One of the Dragon’s friends described the 3 – 8 hour wait for brewed coffee as an exercise in “torture”, but we tend to make it over night or first thing on Saturday morning.  That way it is either ready by morning, or if made in the day time the tower is fragrant art on our table throughout the day and ready to consume in the afternoon.  The best thing? Since it makes 8 cups, you can store it in the fridge and it is ready in a flash whenever you want it.  Below is a how-to-guide with a few hints thrown in along the way.

 

So how do you go about making Cold Drip Coffee?

Method

  1. Place a filter at the bottom of the second glass container (we use the metal filter that came with the tower), half fill with coffee beans ground to the same consistency as used in a drip filter, or to an 8.6 grind.  At this stage you can drip a small amount of water into the coffee beans to just moisten it all over so that the iced water will drip evenly through the beans later on.  Make sure to stop the opening at the bottom with your finger as you carry it from the tap or you will leave a trail of coffee on your kitchen floor.  Top with a wet paper filter and replace the container into the second top layer of your tower.  In our tower, we find that it works best to start with this step, or else it all gets too messy.

     

     

  2. Fill the top receptacle to the brim with ice.  Then fill to the brim with water, place the lid on top and place in the top cavity of your tower.  I recommend using ice.  Some just use room temperature water, so you can experiment both ways to explore the impact on the flavour of the same beans both ways.  I love how subtle changes can create different experiences.
  3. Twist the knob on the top until water is dripping approximately one drip per second.  This knob opens and closes the opening, changing the drip rate.
  4. You will find that it slows down after 2 hours or so due to pressure changes in the iced water, so you will need to adjust it at least once (usually not more than that).  If you put it on a couple of hours before bed, then you can check it just before you turn in for the night.

    I love watching the coffee drip through the spiral
    So cute and so science-labey

    By morning or 6-8 hours after you brew, the bottom flask should be 3/4 full of deliciousness.

    Lighting is different in this one because it is morning.
    Imagine waking up to this beautiful brew!

    We recently decided not to save our good glasses for special occasions since they had survived 10+ years so far, we don’t have kids yet to break them, and they were going to waste in a cupboard unused.  So to feel a little swanky, we like to serve our cold coffee in crystal tumblers 😉 We start with the coffee, then stir in 1 tsp of sugar syrup (made in advance by bringing equal measures of sugar and water to the boil, then simmering for 2 minutes before bottling and refrigerating, or bought from anywhere that sells cocktail ingredients) or flavoured coffee syrup as sugar will not dissolve in cold coffee.  Depending on your preference, you can add ice and/or milk and voila! Fancy coffee!
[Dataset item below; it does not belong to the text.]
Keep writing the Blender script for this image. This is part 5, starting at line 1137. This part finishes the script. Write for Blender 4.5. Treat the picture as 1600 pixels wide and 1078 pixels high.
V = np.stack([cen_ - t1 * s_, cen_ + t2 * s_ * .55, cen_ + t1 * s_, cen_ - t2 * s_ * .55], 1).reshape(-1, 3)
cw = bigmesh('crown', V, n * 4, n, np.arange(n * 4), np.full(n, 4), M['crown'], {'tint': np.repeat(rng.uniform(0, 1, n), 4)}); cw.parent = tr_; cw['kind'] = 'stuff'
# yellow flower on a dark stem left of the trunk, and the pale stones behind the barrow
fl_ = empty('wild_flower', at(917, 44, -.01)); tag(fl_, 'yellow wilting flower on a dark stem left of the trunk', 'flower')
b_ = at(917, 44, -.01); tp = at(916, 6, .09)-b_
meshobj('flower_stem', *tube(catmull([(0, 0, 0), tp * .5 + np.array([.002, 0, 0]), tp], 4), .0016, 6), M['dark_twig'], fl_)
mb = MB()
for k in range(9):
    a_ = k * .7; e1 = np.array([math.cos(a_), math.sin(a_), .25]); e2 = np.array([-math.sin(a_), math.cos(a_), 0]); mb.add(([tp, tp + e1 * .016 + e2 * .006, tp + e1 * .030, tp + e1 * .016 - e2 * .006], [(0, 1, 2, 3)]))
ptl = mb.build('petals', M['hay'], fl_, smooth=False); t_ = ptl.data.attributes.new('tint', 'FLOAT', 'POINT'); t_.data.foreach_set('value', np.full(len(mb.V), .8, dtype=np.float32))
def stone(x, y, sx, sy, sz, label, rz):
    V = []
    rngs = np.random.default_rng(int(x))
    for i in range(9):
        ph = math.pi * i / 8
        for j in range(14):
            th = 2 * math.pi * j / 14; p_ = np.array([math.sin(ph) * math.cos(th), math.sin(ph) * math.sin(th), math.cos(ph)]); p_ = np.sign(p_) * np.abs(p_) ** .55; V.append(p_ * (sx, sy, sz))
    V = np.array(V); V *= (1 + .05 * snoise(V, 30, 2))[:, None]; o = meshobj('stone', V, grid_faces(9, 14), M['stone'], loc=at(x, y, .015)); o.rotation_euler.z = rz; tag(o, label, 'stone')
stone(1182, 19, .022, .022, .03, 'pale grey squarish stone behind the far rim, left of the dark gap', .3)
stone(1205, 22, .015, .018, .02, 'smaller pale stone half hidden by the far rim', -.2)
    Best enjoyed on a Summer’s day – with or without ice.

Our Take Aways

From the Dragon (since it was his present):
This thing is great! I am in love with it’s “science-labeyness” – as the Bunny puts it.  One of the best things about it is that it makes a large amount which keeps really well in the fridge. So, you will get a half week of breakfast coffees out of it.  Additionally, when you are waiting for the brewing process to complete it FILLS the home with a beautiful coffee aroma (which is very pleasant to wake up to in the morning if you brew overnight).  The method of brewing is completely different from more traditional methods with drip filters, espresso or greek style coffee as there is no heat or pressure applied.  This means that if you have any favourite or go-to beans you’re used too you can re-visit them with the cold drip method and they will have a completely different flavour profile.  We love it and make use of it about every two weeks.